Parag Khanna: Mega diplomacy is a reminder that diplomacy has always been about anyone who has the status, the prestige, the resources, the authority to be involved in negotiations on an international, on a global level. Diplomacy is, as the joke goes, the second oldest profession. It long predates the idea of the State, the Westphalian system, but we’ve been lulled into this complacency in the last couple of hundred years that you’re only practicing diplomacy if you’re from a government or a foreign ministry. That is not at all the case. Diplomacy is as old as human history. It is the oldest institution that we have across societies. Now that we’re moving into a post Westphalian world, a world which is populated where the authoritative actors are not just governments. They are companies. They are humanitarian agencies. They are NGOs. They are universities. They are religious groups and churches. They are private mercenary armies. They are even sub-state units like cities and city governments and mayors. All of these are very important players in global diplomacy today, so mega diplomacy is about the diplomacy of bringing those together into new coalitions, so it’s not just about the United Nations and the bilateral relations between the United States and Russia or China. It’s about far, a far greater set of players, so mega diplomacy is really about the new coalitions that emerge across the dot gov world, the dotcom world, the dot org world, the dot edu world. That is mega diplomacy.
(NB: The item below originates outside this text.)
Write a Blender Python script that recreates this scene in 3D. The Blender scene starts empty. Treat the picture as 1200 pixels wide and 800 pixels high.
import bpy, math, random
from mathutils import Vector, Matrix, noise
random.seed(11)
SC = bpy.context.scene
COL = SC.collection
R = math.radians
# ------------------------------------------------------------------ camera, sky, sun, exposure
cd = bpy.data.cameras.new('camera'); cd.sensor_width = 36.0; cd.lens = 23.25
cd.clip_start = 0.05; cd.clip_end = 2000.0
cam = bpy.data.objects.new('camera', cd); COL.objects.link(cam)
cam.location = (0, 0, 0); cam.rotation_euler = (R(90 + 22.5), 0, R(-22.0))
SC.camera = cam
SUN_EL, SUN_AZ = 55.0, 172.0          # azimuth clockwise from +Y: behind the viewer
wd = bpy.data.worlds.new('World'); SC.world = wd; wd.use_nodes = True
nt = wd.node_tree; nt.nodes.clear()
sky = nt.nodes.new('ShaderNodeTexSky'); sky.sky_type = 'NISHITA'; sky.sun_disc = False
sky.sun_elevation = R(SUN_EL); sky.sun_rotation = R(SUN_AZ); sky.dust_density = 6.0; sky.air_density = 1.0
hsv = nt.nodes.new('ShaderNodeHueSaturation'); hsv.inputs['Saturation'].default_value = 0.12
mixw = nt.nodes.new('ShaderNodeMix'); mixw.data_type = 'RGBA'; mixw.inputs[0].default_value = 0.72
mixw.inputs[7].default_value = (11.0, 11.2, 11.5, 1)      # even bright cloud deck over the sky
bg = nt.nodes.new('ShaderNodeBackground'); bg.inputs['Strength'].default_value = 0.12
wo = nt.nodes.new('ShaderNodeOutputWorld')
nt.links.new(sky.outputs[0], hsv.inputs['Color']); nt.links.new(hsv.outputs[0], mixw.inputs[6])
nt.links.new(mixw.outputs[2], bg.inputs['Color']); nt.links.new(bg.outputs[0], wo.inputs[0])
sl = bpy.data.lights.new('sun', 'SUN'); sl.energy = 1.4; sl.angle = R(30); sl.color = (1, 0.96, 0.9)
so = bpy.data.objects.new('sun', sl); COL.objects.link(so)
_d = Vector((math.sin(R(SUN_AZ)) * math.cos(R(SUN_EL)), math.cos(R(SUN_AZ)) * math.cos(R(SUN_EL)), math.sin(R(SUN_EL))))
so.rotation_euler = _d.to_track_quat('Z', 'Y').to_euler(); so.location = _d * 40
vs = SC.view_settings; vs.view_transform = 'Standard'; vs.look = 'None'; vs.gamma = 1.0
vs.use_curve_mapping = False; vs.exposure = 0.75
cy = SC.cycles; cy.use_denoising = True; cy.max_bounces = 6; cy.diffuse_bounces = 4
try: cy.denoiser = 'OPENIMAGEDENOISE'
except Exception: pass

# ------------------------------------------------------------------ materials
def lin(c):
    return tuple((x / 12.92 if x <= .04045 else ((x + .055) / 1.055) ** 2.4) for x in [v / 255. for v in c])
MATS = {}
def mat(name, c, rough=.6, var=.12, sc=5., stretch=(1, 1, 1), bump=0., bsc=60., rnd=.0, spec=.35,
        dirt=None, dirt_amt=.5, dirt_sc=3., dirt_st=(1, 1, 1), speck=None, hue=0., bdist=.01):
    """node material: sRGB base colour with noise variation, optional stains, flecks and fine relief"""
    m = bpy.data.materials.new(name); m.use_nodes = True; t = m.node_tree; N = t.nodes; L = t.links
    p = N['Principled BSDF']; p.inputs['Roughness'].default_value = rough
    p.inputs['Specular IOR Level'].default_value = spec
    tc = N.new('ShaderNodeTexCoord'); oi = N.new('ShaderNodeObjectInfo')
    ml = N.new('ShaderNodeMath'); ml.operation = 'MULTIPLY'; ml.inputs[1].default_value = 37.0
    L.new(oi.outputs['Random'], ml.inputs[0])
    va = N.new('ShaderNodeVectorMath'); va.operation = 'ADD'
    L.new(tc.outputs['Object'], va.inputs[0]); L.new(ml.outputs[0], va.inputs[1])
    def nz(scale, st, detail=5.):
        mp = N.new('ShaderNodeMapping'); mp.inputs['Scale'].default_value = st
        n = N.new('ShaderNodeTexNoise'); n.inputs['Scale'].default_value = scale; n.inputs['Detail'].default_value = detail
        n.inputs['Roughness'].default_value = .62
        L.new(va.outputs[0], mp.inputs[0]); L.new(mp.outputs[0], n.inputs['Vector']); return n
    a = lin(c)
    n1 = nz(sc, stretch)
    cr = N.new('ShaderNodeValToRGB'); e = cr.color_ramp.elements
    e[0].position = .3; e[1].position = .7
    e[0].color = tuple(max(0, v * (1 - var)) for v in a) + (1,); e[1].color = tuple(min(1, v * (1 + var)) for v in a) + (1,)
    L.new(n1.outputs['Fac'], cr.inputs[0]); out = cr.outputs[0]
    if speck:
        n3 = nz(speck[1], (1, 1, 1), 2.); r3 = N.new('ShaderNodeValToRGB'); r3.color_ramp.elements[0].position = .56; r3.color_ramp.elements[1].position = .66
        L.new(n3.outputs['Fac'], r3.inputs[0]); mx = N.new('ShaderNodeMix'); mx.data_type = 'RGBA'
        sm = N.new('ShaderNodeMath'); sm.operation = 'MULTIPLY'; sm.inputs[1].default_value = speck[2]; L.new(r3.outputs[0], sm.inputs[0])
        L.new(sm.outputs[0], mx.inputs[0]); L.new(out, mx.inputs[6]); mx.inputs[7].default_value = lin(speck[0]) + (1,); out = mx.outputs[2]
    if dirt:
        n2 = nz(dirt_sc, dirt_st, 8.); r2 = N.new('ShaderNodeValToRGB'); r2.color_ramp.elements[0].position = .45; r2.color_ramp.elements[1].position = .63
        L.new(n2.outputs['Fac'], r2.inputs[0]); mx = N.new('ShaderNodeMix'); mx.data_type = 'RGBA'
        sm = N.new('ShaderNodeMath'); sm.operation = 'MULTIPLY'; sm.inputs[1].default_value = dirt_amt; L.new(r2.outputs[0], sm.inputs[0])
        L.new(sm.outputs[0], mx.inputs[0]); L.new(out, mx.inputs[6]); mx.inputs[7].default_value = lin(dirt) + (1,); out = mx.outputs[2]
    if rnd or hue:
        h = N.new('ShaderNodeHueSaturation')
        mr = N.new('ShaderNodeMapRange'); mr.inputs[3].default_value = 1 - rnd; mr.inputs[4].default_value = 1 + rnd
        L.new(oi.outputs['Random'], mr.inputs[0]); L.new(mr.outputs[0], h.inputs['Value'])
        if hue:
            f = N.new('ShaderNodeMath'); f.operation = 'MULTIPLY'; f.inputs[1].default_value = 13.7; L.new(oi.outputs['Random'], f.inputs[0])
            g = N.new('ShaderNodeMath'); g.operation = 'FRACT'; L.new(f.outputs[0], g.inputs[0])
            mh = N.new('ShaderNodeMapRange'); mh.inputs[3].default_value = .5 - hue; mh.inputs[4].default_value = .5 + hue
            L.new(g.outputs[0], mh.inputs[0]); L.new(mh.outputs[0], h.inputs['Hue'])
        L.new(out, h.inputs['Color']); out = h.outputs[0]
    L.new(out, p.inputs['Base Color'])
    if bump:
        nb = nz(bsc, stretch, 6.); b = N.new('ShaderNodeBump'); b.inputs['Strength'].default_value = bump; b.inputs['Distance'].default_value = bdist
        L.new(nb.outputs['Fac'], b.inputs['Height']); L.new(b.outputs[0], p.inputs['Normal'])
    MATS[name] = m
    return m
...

Question: What major shifts have enabled the rise of mega-diplomacy?

Parag Khanna: The first is most certainly the creation and expansion of the global economy through globalization after particularly the post World War II period. You had enormous rise in global trade, the diffusion of power and economic interests all over the world, the rise of multinational corporations and so forth. It’s important to remember that that happened before the end of the Cold War, but that is the second factor of course, the end of the Cold War and the diffusion of power then, political power in this sense across the world to new rising powers and so forth that we witnessed.

We talk now about Russia, China, India, Brazil and others being these powers on the world stage, so the diffusion of power too has enabled this sort of multi-polar, multi-civilizational sort of landscape. Part of that has also been the rise of new cities. The fact that the world is urbanizing and powerful cities, city states many of them called like Singapore or Dubai and others that really have their own voice on the world stage, some are countries, some are not quite countries. They too are becoming part of the diplomatic mix and then of course there is the technological revolution. There is the power of the internet and communications technologies to allow any actor whether it is again a university or a humanitarian group or a religious group to reach out across the world and form their own connections and that is what gives rise to this new global mega diplomacy, which really transcends the state.